→ Direction
Quote the whole listing word for word, please.

→ Data shown
+++

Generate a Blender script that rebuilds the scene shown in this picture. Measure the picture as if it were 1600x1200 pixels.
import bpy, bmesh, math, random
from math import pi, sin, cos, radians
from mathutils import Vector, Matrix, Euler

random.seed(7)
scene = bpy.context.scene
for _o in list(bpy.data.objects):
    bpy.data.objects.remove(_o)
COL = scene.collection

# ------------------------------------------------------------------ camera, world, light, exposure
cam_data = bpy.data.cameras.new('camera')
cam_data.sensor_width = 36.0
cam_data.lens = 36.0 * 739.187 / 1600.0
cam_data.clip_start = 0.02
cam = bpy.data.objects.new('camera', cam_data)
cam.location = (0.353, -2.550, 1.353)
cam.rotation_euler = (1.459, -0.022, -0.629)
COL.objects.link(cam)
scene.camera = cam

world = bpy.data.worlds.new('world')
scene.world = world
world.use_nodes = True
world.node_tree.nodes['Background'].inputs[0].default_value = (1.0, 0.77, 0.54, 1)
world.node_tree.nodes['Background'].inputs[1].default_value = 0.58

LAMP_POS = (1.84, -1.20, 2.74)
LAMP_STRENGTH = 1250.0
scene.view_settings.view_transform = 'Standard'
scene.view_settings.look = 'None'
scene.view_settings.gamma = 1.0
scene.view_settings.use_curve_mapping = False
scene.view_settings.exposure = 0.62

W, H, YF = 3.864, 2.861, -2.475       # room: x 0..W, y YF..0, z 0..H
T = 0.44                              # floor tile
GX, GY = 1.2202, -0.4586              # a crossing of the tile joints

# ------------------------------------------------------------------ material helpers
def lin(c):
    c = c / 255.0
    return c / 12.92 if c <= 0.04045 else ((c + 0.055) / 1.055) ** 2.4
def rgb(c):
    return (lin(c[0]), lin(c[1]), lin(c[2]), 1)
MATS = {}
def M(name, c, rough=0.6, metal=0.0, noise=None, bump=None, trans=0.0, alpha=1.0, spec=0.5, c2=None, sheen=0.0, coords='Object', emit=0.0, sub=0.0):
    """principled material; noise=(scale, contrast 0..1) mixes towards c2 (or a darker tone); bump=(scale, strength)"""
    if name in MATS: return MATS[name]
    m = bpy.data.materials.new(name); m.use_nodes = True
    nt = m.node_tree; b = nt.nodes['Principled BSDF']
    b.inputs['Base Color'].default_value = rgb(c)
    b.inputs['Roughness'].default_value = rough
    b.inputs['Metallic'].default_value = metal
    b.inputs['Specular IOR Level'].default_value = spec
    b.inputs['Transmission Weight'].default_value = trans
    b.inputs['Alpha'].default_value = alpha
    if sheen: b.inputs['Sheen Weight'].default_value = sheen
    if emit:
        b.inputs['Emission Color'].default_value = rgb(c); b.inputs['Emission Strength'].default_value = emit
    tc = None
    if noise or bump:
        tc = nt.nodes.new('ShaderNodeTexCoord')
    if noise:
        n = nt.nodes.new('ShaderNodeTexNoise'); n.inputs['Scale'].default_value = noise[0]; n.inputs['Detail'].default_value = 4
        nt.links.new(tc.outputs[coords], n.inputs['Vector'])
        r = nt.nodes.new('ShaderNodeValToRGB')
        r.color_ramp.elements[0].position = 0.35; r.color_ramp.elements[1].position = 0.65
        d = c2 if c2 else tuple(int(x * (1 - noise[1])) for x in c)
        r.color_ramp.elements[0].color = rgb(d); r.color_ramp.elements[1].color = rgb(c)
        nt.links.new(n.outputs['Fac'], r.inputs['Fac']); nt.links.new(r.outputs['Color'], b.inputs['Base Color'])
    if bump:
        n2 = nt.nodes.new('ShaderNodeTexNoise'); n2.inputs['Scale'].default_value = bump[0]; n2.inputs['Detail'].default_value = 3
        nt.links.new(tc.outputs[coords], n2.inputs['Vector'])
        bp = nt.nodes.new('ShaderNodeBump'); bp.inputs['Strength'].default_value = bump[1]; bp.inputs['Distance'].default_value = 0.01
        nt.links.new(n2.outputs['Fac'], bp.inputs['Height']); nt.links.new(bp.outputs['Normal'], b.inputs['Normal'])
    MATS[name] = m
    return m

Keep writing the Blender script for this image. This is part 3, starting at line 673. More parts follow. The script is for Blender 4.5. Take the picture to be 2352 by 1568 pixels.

+++

→ Written answer
Generate a Blender script that rebuilds the scene shown in this picture. Measure the picture as if it were 1600x1200 pixels.
import bpy, bmesh, math, random
from math import pi, sin, cos, radians
from mathutils import Vector, Matrix, Euler

random.seed(7)
scene = bpy.context.scene
for _o in list(bpy.data.objects):
    bpy.data.objects.remove(_o)
COL = scene.collection

# ------------------------------------------------------------------ camera, world, light, exposure
cam_data = bpy.data.cameras.new('camera')
cam_data.sensor_width = 36.0
cam_data.lens = 36.0 * 739.187 / 1600.0
cam_data.clip_start = 0.02
cam = bpy.data.objects.new('camera', cam_data)
cam.location = (0.353, -2.550, 1.353)
cam.rotation_euler = (1.459, -0.022, -0.629)
COL.objects.link(cam)
scene.camera = cam

world = bpy.data.worlds.new('world')
scene.world = world
world.use_nodes = True
world.node_tree.nodes['Background'].inputs[0].default_value = (1.0, 0.77, 0.54, 1)
world.node_tree.nodes['Background'].inputs[1].default_value = 0.58

LAMP_POS = (1.84, -1.20, 2.74)
LAMP_STRENGTH = 1250.0
scene.view_settings.view_transform = 'Standard'
scene.view_settings.look = 'None'
scene.view_settings.gamma = 1.0
scene.view_settings.use_curve_mapping = False
scene.view_settings.exposure = 0.62

W, H, YF = 3.864, 2.861, -2.475       # room: x 0..W, y YF..0, z 0..H
T = 0.44                              # floor tile
GX, GY = 1.2202, -0.4586              # a crossing of the tile joints

# ------------------------------------------------------------------ material helpers
def lin(c):
    c = c / 255.0
    return c / 12.92 if c <= 0.04045 else ((c + 0.055) / 1.055) ** 2.4
def rgb(c):
    return (lin(c[0]), lin(c[1]), lin(c[2]), 1)
MATS = {}
def M(name, c, rough=0.6, metal=0.0, noise=None, bump=None, trans=0.0, alpha=1.0, spec=0.5, c2=None, sheen=0.0, coords='Object', emit=0.0, sub=0.0):
    """principled material; noise=(scale, contrast 0..1) mixes towards c2 (or a darker tone); bump=(scale, strength)"""
    if name in MATS: return MATS[name]
    m = bpy.data.materials.new(name); m.use_nodes = True
    nt = m.node_tree; b = nt.nodes['Principled BSDF']
    b.inputs['Base Color'].default_value = rgb(c)
    b.inputs['Roughness'].default_value = rough
    b.inputs['Metallic'].default_value = metal
    b.inputs['Specular IOR Level'].default_value = spec
    b.inputs['Transmission Weight'].default_value = trans
    b.inputs['Alpha'].default_value = alpha
    if sheen: b.inputs['Sheen Weight'].default_value = sheen
    if emit:
        b.inputs['Emission Color'].default_value = rgb(c); b.inputs['Emission Strength'].default_value = emit
    tc = None
    if noise or bump:
        tc = nt.nodes.new('ShaderNodeTexCoord')
    if noise:
        n = nt.nodes.new('ShaderNodeTexNoise'); n.inputs['Scale'].default_value = noise[0]; n.inputs['Detail'].default_value = 4
        nt.links.new(tc.outputs[coords], n.inputs['Vector'])
        r = nt.nodes.new('ShaderNodeValToRGB')
        r.color_ramp.elements[0].position = 0.35; r.color_ramp.elements[1].position = 0.65
        d = c2 if c2 else tuple(int(x * (1 - noise[1])) for x in c)
        r.color_ramp.elements[0].color = rgb(d); r.color_ramp.elements[1].color = rgb(c)
        nt.links.new(n.outputs['Fac'], r.inputs['Fac']); nt.links.new(r.outputs['Color'], b.inputs['Base Color'])
    if bump:
        n2 = nt.nodes.new('ShaderNodeTexNoise'); n2.inputs['Scale'].default_value = bump[0]; n2.inputs['Detail'].default_value = 3
        nt.links.new(tc.outputs[coords], n2.inputs['Vector'])
        bp = nt.nodes.new('ShaderNodeBump'); bp.inputs['Strength'].default_value = bump[1]; bp.inputs['Distance'].default_value = 0.01
        nt.links.new(n2.outputs['Fac'], bp.inputs['Height']); nt.links.new(bp.outputs['Normal'], b.inputs['Normal'])
    MATS[name] = m
    return m

Keep writing the Blender script for this image. This is part 3, starting at line 673. More parts follow. The script is for Blender 4.5. Take the picture to be 2352 by 1568 pixels.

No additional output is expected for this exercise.